You say the system is user-friendly? Show me it’s user-friendly. Show me how to renew a membership, process a registration, or set up a product. Don’t just tell me, show me. And, show me how that looks for an organization like ours.

If you’re a trade association with tiered dues for company memberships and several contacts for each company, your membership renewal process will require a different approach than a professional society with individual members who all pay the same amount of dues. Ask the vendor to show you how the join and renewal processes work for an organization like yours. Talk to clients with similar membership and dues structures to make sure it does really work in real life.

If you have chapters, don’t be satisfied with the existence of a chapter management model. Dive deeper. Request a demonstration of how it functions. Ask to speak to clients with similar chapter membership and governance models as yours.

If the vendor’s customer service performance is a key decision factor, request the participation of the implementation and customer support team in your sales meetings and demos. Ask for the opportunity to hear directly from the people who will be delivering support, not just from their enthusiastic colleague, the sales person.

Remember, you’re not being rude or difficult. You’re doing your due diligence. Vendors respect that. They’re proud of their technology. They want to brag about it and show it off. But, like you, they’re subjective too. Make sure your definitions align, whether it’s of an attribute like ‘user-friendly’ or a function.

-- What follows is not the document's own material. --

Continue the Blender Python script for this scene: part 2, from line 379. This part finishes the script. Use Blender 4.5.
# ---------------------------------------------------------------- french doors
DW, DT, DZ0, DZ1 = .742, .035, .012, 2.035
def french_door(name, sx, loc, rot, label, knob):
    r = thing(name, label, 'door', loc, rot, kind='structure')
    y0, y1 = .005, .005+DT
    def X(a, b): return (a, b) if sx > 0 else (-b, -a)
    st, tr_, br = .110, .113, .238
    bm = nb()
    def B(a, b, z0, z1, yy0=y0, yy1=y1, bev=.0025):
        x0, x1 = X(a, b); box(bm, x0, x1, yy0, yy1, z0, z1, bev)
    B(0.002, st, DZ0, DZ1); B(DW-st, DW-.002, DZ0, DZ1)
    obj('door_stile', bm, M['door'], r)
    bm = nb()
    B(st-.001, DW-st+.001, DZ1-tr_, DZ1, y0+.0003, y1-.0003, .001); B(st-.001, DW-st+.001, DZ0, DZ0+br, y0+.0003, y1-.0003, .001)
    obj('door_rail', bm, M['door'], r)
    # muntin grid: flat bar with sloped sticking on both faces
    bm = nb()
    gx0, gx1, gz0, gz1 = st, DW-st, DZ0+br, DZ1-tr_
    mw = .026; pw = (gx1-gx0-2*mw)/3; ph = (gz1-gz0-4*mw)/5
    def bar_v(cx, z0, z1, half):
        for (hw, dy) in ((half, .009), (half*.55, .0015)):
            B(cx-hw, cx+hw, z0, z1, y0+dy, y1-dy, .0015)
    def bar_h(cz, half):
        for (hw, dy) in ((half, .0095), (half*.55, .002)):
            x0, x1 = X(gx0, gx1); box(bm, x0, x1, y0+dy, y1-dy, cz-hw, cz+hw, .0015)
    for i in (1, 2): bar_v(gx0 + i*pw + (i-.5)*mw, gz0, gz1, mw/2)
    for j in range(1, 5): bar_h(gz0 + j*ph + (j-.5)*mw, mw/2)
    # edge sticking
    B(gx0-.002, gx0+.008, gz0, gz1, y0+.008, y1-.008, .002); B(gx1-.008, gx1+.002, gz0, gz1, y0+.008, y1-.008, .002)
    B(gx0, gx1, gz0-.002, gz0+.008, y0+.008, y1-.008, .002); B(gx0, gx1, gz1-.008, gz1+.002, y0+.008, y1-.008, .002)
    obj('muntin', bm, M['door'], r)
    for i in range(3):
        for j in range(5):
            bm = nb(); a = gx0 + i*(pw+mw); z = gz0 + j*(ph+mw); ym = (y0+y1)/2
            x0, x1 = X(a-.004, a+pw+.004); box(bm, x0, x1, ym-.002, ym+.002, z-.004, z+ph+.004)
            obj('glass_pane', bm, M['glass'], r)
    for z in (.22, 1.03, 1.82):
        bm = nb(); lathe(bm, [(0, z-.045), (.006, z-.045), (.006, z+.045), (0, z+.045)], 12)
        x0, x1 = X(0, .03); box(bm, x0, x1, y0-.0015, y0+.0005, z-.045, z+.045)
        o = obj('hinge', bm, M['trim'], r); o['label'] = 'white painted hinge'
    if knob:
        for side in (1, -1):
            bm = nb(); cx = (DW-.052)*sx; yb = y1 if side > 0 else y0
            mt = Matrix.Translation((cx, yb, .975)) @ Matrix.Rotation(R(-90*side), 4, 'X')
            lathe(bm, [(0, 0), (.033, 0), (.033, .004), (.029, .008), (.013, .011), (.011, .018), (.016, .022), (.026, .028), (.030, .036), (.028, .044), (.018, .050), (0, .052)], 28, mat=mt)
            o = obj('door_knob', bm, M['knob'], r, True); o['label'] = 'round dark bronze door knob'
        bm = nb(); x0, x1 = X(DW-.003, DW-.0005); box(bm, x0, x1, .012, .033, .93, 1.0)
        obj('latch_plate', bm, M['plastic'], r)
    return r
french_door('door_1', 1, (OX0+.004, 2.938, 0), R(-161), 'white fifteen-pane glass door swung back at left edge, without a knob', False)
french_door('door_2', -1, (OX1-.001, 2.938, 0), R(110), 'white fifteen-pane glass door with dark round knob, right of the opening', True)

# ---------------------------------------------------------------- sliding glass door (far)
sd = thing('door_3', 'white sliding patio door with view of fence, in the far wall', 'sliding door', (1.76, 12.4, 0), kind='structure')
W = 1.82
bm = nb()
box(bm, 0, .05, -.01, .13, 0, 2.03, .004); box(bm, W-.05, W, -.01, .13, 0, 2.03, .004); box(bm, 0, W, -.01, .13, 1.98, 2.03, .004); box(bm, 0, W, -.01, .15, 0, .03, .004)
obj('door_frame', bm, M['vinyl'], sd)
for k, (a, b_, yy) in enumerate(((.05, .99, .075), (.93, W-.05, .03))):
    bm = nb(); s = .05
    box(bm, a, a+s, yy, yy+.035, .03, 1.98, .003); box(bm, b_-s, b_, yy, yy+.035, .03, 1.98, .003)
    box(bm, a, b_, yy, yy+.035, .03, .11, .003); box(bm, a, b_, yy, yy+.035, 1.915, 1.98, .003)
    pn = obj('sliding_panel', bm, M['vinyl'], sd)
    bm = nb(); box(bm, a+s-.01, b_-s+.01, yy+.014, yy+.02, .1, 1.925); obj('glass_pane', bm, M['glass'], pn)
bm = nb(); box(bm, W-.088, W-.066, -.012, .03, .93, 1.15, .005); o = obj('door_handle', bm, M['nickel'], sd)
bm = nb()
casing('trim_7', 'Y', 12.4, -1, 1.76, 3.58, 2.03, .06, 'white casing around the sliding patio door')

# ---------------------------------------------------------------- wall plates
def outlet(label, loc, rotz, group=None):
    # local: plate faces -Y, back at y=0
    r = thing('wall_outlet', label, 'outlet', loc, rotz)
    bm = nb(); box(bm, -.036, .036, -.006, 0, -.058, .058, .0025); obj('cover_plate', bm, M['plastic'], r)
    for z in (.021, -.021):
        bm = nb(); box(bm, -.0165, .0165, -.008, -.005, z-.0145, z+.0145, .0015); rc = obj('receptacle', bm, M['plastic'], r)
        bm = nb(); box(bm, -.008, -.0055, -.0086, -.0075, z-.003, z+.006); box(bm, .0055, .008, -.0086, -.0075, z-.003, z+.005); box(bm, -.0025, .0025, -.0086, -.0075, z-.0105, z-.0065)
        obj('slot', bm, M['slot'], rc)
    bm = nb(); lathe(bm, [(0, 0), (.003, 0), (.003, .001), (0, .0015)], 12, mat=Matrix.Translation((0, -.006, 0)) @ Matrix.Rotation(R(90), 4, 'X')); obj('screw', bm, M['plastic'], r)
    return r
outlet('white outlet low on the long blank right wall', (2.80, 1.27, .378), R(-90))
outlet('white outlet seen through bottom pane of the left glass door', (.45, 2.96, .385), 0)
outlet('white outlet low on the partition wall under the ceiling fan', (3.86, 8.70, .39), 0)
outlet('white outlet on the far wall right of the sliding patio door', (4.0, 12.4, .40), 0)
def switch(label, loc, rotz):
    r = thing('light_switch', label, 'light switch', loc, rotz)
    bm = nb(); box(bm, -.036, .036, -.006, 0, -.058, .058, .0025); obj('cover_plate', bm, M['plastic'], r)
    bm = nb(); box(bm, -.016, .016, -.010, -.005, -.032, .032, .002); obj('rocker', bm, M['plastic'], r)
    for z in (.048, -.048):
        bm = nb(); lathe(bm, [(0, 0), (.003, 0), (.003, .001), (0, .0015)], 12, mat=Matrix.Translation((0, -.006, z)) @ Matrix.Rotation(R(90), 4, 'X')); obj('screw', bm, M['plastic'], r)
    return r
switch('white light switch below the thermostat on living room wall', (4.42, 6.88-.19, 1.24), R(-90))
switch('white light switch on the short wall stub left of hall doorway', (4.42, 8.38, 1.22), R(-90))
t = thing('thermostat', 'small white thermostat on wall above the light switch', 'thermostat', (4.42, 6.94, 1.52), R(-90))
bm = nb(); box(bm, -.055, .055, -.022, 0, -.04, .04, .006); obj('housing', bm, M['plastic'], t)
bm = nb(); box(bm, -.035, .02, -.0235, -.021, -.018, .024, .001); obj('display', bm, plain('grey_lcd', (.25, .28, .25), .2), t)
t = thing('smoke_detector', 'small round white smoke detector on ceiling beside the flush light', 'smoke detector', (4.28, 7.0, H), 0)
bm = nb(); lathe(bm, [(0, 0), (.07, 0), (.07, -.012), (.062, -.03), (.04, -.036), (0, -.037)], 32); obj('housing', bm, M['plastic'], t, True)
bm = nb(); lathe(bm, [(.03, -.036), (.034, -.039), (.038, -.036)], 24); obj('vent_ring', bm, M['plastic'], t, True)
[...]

During the selection process, you’re judging whether the product is a good fit for your association’s needs, but let’s face it: everyone involved is also judging each other. What will they be like to work with? Are they on the up and up? What aren’t they telling me? Emotions run high, but hidden, on both sides.

The sales team is emotionally invested in their product and team. You’re emotionally invested in the project. That’s why it’s so easy for cognitive biases to influence behavior in the intensity and stress of a selection process. But now you know what you’re up against—your own brain, that’s all. Put your knowledge to work, muster up some grit, and pretend you’re from Missouri.